TASK => Strip the pictures and reproduce the rest of the listing exactly.

--- Start of PROVIDED DATA ---

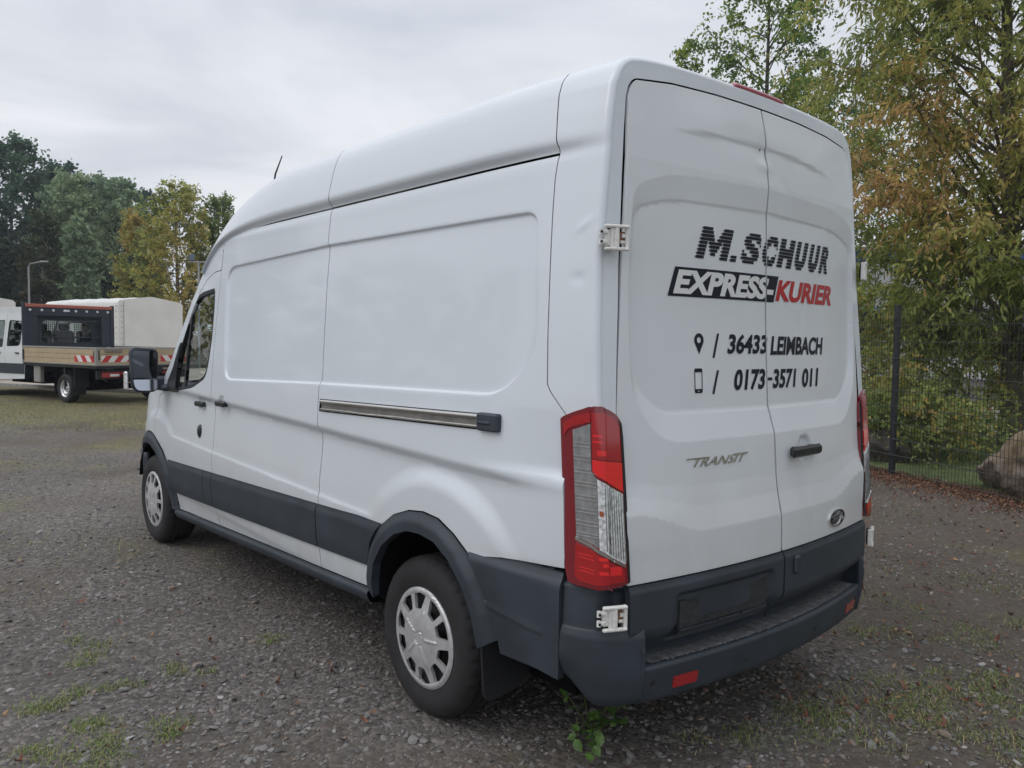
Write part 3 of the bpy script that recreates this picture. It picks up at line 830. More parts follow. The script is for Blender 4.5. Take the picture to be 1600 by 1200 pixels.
# ---- side sliding rail
def on_side(s, t, out): return side_pt(s, t, False)*1.0 + np.array([-out, 0, 0])
for sg, par in ((1, side_l), (-1, side_r)):
    def sd(s, t, o):
        p = side_pt(np.atleast_1d(np.float64(s)), np.atleast_1d(np.float64(t)), True)[0]; return np.array([(p[0] - o)*sg, p[1], p[2]])
    rl = lambda s: 1.318 + (2.13 - s)*.0215
    ss = np.linspace(2.105, .69, 24)
    b = MB()
    for k in range(len(ss)-1):
        q = [sd(ss[k], rl(ss[k]) - .062, .002), sd(ss[k+1], rl(ss[k+1]) - .062, .002), sd(ss[k+1], rl(ss[k+1]) + .001, .002), sd(ss[k], rl(ss[k]) + .001, .002)]
        b.add(q, [[0, 1, 2, 3]])
    rail = b.build('door_rail', M_gap, par)
    b = MB()
    s2 = np.linspace(2.075, .80, 12)
    b.tube([sd(s, rl(s) - .012, .010) for s in s2], .0105, 8)
    auto_smooth(b.build('rail_bar', M_steel, rail), 60)
    b = MB(); b.tube([sd(s, rl(s) - .050, .008) for s in s2], .006, 6)
    auto_smooth(b.build('rail_bar', M_steel, rail), 60)
    b = MB()
    for k in range(len(s2)-1):
        q = [sd(s2[k], rl(s2[k]) - .045, .006), sd(s2[k+1], rl(s2[k+1]) - .045, .006), sd(s2[k+1], rl(s2[k+1]) - .022, .006), sd(s2[k], rl(s2[k]) - .022, .006)]
        b.add(q, [[0, 1, 2, 3]])
    b.build('rail_channel', M_steel_d, rail)
    b = MB(); c = sd(.745, rl(.745) - .030, .008); d = sd(.69, rl(.69) - .03, .008) - sd(.80, rl(.8) - .03, .008)
    ang = math.atan2(d[1], d[0])
    b.box(c, (.115, .036, .068), Matrix.Rotation(ang, 3, 'Z'), .007).box(c + np.array([-.018*sg, .01, -.002]), (.07, .01, .012), Matrix.Rotation(ang, 3, 'Z'), .003)
    auto_smooth(b.build('rail_end_cap', M_trim, rail))

# ---- side door handles
for (hs, ht), (pl, pr) in zip(HANDLES, ((fd_l, fd_r), (sl_l, sl_r))):
    for sg, par in ((1, pl), (-1, pr)):
        p = side_pt(np.array([hs]), np.array([ht]), False)[0]
        b = MB(); b.box((sg*(p[0] - .022), hs, ht), (.020, .150, .034), None, .008).box((sg*(p[0] - .010), hs + .05, ht), (.03, .036, .032), None, .006).box((sg*(p[0] - .010), hs - .05, ht), (.03, .03, .032), None, .006)
        auto_smooth(b.build('door_handle', M_black, par))
for sg, par in ((1, fd_l),):
    p = side_pt(np.array([3.86]), np.array([.985]), False)[0]
    b = MB(); b.lathe([(0, .016), (.02, .014), (.03, .006), (.032, -.004)], 'x', (0, 0, 0), 18)
    V = np.concatenate(b.V)*np.array([-1, 1, 1.5]) + p; b.V = [V]
    auto_smooth(b.build('lock_plug', M_black, par), 50)

# ---- side windows
for nm, hole, o in (('window_trim', True, .003),):
    inner = offset_poly(WIN, .020)
    panel('window_trim', WIN, NR, .012, OS, M_black, (fd_l, fd_r), holes=[inner], gap=.0005, off=-.001, thick=.03)
    panel('window_glass', offset_poly(WIN, .012), NR, .05, OS, M_glass, (fd_l, fd_r), gap=0, off=-.014, thick=0, rim=False)
panel('window_bar', [(4.165, 1.245), (4.135, 1.25), (4.125, 1.85), (4.155, 1.81)], NR, .03, OS, M_black, (fd_l, fd_r), gap=0, off=-.008, thick=.02)
panel('mirror_base', [(4.50, 1.225), (4.30, 1.232), (4.275, 1.40), (4.255, 1.58), (4.28, 1.56), (4.37, 1.40), (4.47, 1.30)], NR, .02, OS, M_black, (fd_l, fd_r), gap=0, off=.012, thick=.03)

# ---- cab interior
b = MB(); b.box((0, 3.46, 1.25), (1.76, .03, 1.50)); b.build('bulkhead', M_grey, van)
b = MB(); b.box((0, 4.2, .58), (1.86, 1.5, .08)).box((0, 4.72, 1.08), (1.7, .42, .26), None, .06).box((-.40, 4.47, 1.14), (.4, .2, .16), None, .04)
auto_smooth(b.build('dashboard', M_black, van))
for x in (-.48, .30, .66):
    b = MB(); b.box((x, 3.86, .95), (.48 if x < 0 else .36, .5, .16), None, .05).box((x, 3.62, 1.28), (.46 if x < 0 else .34, .13, .62), Euler((math.radians(-8), 0, 0)), .05).box((x, 3.575, 1.70), (.25, .09, .20), None, .04)
    b.tube([(x - .06, 3.58, 1.55), (x - .06, 3.575, 1.66)], .008, 6).tube([(x + .06, 3.58, 1.55), (x + .06, 3.575, 1.66)], .008, 6)
    auto_smooth(b.build('seat', M_seat, van))
b = MB(); th = np.linspace(0, 2*PI, 33); ca, sa = np.cos(math.radians(32)), np.sin(math.radians(32))
b.tube([(-.42 + .19*math.cos(t), 4.30 + .19*math.sin(t)*sa, 1.20 + .19*math.sin(t)*ca) for t in th], .014, 8, cap=False).box((-.42, 4.31, 1.20), (.12, .05, .10), None, .02).box((-.42, 4.32, 1.19), (.34, .03, .03), None, .01)
auto_smooth(b.build('steering_wheel', M_black, van))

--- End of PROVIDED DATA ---

EXERCISE RESULT =>
Write part 3 of the bpy script that recreates this picture. It picks up at line 830. More parts follow. The script is for Blender 4.5. Take the picture to be 1600 by 1200 pixels.
# ---- side sliding rail
def on_side(s, t, out): return side_pt(s, t, False)*1.0 + np.array([-out, 0, 0])
for sg, par in ((1, side_l), (-1, side_r)):
    def sd(s, t, o):
        p = side_pt(np.atleast_1d(np.float64(s)), np.atleast_1d(np.float64(t)), True)[0]; return np.array([(p[0] - o)*sg, p[1], p[2]])
    rl = lambda s: 1.318 + (2.13 - s)*.0215
    ss = np.linspace(2.105, .69, 24)
    b = MB()
    for k in range(len(ss)-1):
        q = [sd(ss[k], rl(ss[k]) - .062, .002), sd(ss[k+1], rl(ss[k+1]) - .062, .002), sd(ss[k+1], rl(ss[k+1]) + .001, .002), sd(ss[k], rl(ss[k]) + .001, .002)]
        b.add(q, [[0, 1, 2, 3]])
    rail = b.build('door_rail', M_gap, par)
    b = MB()
    s2 = np.linspace(2.075, .80, 12)
    b.tube([sd(s, rl(s) - .012, .010) for s in s2], .0105, 8)
    auto_smooth(b.build('rail_bar', M_steel, rail), 60)
    b = MB(); b.tube([sd(s, rl(s) - .050, .008) for s in s2], .006, 6)
    auto_smooth(b.build('rail_bar', M_steel, rail), 60)
    b = MB()
    for k in range(len(s2)-1):
        q = [sd(s2[k], rl(s2[k]) - .045, .006), sd(s2[k+1], rl(s2[k+1]) - .045, .006), sd(s2[k+1], rl(s2[k+1]) - .022, .006), sd(s2[k], rl(s2[k]) - .022, .006)]
        b.add(q, [[0, 1, 2, 3]])
    b.build('rail_channel', M_steel_d, rail)
    b = MB(); c = sd(.745, rl(.745) - .030, .008); d = sd(.69, rl(.69) - .03, .008) - sd(.80, rl(.8) - .03, .008)
    ang = math.atan2(d[1], d[0])
    b.box(c, (.115, .036, .068), Matrix.Rotation(ang, 3, 'Z'), .007).box(c + np.array([-.018*sg, .01, -.002]), (.07, .01, .012), Matrix.Rotation(ang, 3, 'Z'), .003)
    auto_smooth(b.build('rail_end_cap', M_trim, rail))

# ---- side door handles
for (hs, ht), (pl, pr) in zip(HANDLES, ((fd_l, fd_r), (sl_l, sl_r))):
    for sg, par in ((1, pl), (-1, pr)):
        p = side_pt(np.array([hs]), np.array([ht]), False)[0]
        b = MB(); b.box((sg*(p[0] - .022), hs, ht), (.020, .150, .034), None, .008).box((sg*(p[0] - .010), hs + .05, ht), (.03, .036, .032), None, .006).box((sg*(p[0] - .010), hs - .05, ht), (.03, .03, .032), None, .006)
        auto_smooth(b.build('door_handle', M_black, par))
for sg, par in ((1, fd_l),):
    p = side_pt(np.array([3.86]), np.array([.985]), False)[0]
    b = MB(); b.lathe([(0, .016), (.02, .014), (.03, .006), (.032, -.004)], 'x', (0, 0, 0), 18)
    V = np.concatenate(b.V)*np.array([-1, 1, 1.5]) + p; b.V = [V]
    auto_smooth(b.build('lock_plug', M_black, par), 50)

# ---- side windows
for nm, hole, o in (('window_trim', True, .003),):
    inner = offset_poly(WIN, .020)
    panel('window_trim', WIN, NR, .012, OS, M_black, (fd_l, fd_r), holes=[inner], gap=.0005, off=-.001, thick=.03)
    panel('window_glass', offset_poly(WIN, .012), NR, .05, OS, M_glass, (fd_l, fd_r), gap=0, off=-.014, thick=0, rim=False)
panel('window_bar', [(4.165, 1.245), (4.135, 1.25), (4.125, 1.85), (4.155, 1.81)], NR, .03, OS, M_black, (fd_l, fd_r), gap=0, off=-.008, thick=.02)
panel('mirror_base', [(4.50, 1.225), (4.30, 1.232), (4.275, 1.40), (4.255, 1.58), (4.28, 1.56), (4.37, 1.40), (4.47, 1.30)], NR, .02, OS, M_black, (fd_l, fd_r), gap=0, off=.012, thick=.03)

# ---- cab interior
b = MB(); b.box((0, 3.46, 1.25), (1.76, .03, 1.50)); b.build('bulkhead', M_grey, van)
b = MB(); b.box((0, 4.2, .58), (1.86, 1.5, .08)).box((0, 4.72, 1.08), (1.7, .42, .26), None, .06).box((-.40, 4.47, 1.14), (.4, .2, .16), None, .04)
auto_smooth(b.build('dashboard', M_black, van))
for x in (-.48, .30, .66):
    b = MB(); b.box((x, 3.86, .95), (.48 if x < 0 else .36, .5, .16), None, .05).box((x, 3.62, 1.28), (.46 if x < 0 else .34, .13, .62), Euler((math.radians(-8), 0, 0)), .05).box((x, 3.575, 1.70), (.25, .09, .20), None, .04)
    b.tube([(x - .06, 3.58, 1.55), (x - .06, 3.575, 1.66)], .008, 6).tube([(x + .06, 3.58, 1.55), (x + .06, 3.575, 1.66)], .008, 6)
    auto_smooth(b.build('seat', M_seat, van))
b = MB(); th = np.linspace(0, 2*PI, 33); ca, sa = np.cos(math.radians(32)), np.sin(math.radians(32))
b.tube([(-.42 + .19*math.cos(t), 4.30 + .19*math.sin(t)*sa, 1.20 + .19*math.sin(t)*ca) for t in th], .014, 8, cap=False).box((-.42, 4.31, 1.20), (.12, .05, .10), None, .02).box((-.42, 4.32, 1.19), (.34, .03, .03), None, .01)
auto_smooth(b.build('steering_wheel', M_black, van))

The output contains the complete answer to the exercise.